Miller, convicted in 2008 for conspiracy to supply cocaine, was serving the latter part of his sentence at North Sea Camp.

For his rehabilitation, Miller left the prison daily to carry out employment in the area but used this time for his operation.

Miller, 31, a Stoke-on-Trent man and serving prisoner, was sentenced to 10 years after pleading guilty to conspiracy to supply heroin and cocaine.

The prison governor worked with police to put a stop to his actions. The Ministry of Justice says prisoners are ‘rigorously risk assessed’.

The issues follow a number of court cases this year involving offenders absconding from open prison, with concerns raised by a judge about problems there in July.

Richard Davies, Conservative Party candidate for the police and crime commissioner role, said: “I believe the current trend of prisoners absconding is completely unacceptable. I’m struggling to to understand why people who clearly have a dangerous and violent past are put into an environment from which they can escape and go onto to harm others.”

He added: “The criminal justice system has some very serious questions to answer after the recent Miller and Leach cases and I would expect measures to be put into place to prevent this happening again.

“These men have left a trail of devastation behind them and the public deserves to be protected from them.

“It would appear that North Sea Camp have failed not only their most recent victims but also the wider Lincolnshire population.

“I want to know who is responsible and what has been done to make sure this never happens again. Is that to much to ask?”

David Bowles, standing for the new role for the Campaign to keep politicians out of policing, agreed with Mr Davies and added that he could not believe Leach was allowed in North Sea Camp in the first place.

He said: “The mind boggles. What is such a lifer doing in North Sea Camp? The investigation should not just be North Sea Camp but also why agreed that he should be sent there.”

Independent Alan Hardwick said he was impressed with the facilities at North Sea Camp when he visited and stressed it does do a good job of rehabilitating people for the outside world as they reach the end of their sentences.

He told The Standard: “If some prisoners abuse the trust they not only jeopardise the system for the majority who genuinely benefit from their time at North Sea Camp, but also cause consternation in the wider community.

“I do think the country needs prisons like North Sea Camp. I have no doubt that a series of rigorous investigations is already under way and I would urge that the results are made public as soon as possible - not least to offer reassurance to local people.

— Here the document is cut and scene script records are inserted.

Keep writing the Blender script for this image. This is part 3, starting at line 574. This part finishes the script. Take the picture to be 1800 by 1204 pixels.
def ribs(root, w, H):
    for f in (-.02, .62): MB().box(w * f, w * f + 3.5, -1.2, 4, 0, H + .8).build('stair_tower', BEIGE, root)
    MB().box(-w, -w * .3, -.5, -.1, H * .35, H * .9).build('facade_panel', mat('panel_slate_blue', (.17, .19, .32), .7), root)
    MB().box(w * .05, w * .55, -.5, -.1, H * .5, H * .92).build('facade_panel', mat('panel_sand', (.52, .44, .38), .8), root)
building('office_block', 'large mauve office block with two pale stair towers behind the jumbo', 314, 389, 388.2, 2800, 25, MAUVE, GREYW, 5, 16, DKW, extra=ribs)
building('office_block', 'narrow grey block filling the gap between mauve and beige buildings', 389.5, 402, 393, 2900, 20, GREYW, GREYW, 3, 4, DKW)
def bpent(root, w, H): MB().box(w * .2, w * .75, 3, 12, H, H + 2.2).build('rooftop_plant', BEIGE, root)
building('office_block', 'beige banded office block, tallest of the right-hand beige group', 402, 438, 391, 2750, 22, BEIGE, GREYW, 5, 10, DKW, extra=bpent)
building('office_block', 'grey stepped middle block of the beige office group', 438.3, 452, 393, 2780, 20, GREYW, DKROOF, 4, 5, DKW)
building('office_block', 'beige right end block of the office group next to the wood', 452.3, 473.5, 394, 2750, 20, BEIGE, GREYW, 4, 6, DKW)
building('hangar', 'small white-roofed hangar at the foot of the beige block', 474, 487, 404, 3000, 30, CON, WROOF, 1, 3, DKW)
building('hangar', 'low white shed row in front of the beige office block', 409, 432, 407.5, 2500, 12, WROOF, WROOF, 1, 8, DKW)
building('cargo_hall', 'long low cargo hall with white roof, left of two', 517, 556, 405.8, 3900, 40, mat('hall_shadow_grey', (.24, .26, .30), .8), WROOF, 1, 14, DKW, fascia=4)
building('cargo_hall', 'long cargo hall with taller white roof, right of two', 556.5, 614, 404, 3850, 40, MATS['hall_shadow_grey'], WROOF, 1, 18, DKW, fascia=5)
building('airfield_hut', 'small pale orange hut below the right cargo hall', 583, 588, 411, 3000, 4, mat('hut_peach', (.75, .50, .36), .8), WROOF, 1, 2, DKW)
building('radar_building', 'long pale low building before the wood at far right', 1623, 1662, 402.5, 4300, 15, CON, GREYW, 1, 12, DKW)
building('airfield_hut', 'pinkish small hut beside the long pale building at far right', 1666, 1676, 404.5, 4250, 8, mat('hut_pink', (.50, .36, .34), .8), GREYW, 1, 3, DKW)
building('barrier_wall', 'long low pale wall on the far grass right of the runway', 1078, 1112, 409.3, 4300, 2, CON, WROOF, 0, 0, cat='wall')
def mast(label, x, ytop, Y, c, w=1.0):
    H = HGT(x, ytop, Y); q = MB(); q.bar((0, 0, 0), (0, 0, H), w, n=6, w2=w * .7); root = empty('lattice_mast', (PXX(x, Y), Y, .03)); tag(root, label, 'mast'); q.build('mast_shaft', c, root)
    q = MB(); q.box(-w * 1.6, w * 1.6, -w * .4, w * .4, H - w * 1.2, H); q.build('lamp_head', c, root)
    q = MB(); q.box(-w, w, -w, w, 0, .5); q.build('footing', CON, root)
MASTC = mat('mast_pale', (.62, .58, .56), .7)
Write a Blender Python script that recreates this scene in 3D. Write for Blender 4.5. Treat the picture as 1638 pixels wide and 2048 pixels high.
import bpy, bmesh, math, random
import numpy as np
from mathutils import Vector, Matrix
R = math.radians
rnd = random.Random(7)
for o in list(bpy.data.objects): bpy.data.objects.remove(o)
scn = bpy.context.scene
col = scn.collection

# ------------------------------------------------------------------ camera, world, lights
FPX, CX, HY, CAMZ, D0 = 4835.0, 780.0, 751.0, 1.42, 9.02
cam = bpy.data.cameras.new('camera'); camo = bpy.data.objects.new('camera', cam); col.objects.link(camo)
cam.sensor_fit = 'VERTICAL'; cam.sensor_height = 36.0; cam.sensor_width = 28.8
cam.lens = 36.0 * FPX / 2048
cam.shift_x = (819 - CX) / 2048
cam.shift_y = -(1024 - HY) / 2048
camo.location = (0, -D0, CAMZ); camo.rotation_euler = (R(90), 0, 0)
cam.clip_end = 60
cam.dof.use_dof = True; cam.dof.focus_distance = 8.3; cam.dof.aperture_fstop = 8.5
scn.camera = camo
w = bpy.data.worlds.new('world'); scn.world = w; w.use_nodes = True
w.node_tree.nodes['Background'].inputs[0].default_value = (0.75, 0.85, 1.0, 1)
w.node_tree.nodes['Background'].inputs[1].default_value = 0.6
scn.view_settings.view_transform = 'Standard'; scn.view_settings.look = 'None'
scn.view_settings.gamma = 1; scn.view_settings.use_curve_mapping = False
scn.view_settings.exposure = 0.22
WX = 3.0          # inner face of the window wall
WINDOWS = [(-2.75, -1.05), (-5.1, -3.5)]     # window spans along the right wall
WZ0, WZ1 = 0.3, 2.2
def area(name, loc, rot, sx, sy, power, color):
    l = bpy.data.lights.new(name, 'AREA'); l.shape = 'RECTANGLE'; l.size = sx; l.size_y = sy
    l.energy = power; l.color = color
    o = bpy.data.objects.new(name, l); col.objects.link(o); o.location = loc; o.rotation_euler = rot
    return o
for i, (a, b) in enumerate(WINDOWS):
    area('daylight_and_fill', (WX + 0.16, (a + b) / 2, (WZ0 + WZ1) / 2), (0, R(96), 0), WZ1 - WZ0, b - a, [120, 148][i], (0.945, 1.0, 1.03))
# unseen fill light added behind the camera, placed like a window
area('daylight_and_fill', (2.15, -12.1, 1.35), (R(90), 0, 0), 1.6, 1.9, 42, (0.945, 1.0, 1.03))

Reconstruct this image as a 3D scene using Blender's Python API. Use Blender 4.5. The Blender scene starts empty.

“They need to know that their own security and safety are regarded as paramount.”

Independent Mervyn Barrett agreed with Mr Hardwick about the role played by North Sea Camp and added: “With hindsight, the authorities should not have sent Ivan Leach to an open prison, but hindsight is a wonderful thing. However, there is nothing wrong in principle in sending serious offenders to open prisons towards the end of their sentences, if they are judged not to be a risk.”

He added: “In the case of Damien Miller, the authorities caught on pretty quickly that Miller was up to no good and they dealt with him effectively – just as they should.”

Labour’s Paul Gleeson also joined the calls for an investigation into what went wring in the case of Leach.

He said: “The recent reported incidents from North Sea Camp raise serious questions as to whether the system is working properly. It would appear at face value from the recent reports that these prisoners should not have been in an open prison, so North Sea Camp does have questions to answer.”

Mr Gleeson believes the country is sending too many people to prison and believes rehabilitation would be more effective if some criminal behaviour was ‘nipped in the bud’.

The Standard is still waiting for answers to a number of questions arising from the two cases.

As yet the Ministry of Justice has only issued the following statement: “Prisoners may be released on temporary licence providing they meet strict criteria and pass a rigorous risk assessment.

“They must also adhere to a strict set of conditions – those who breach them will face disciplinary proceedings and could be returned to a closed prison.”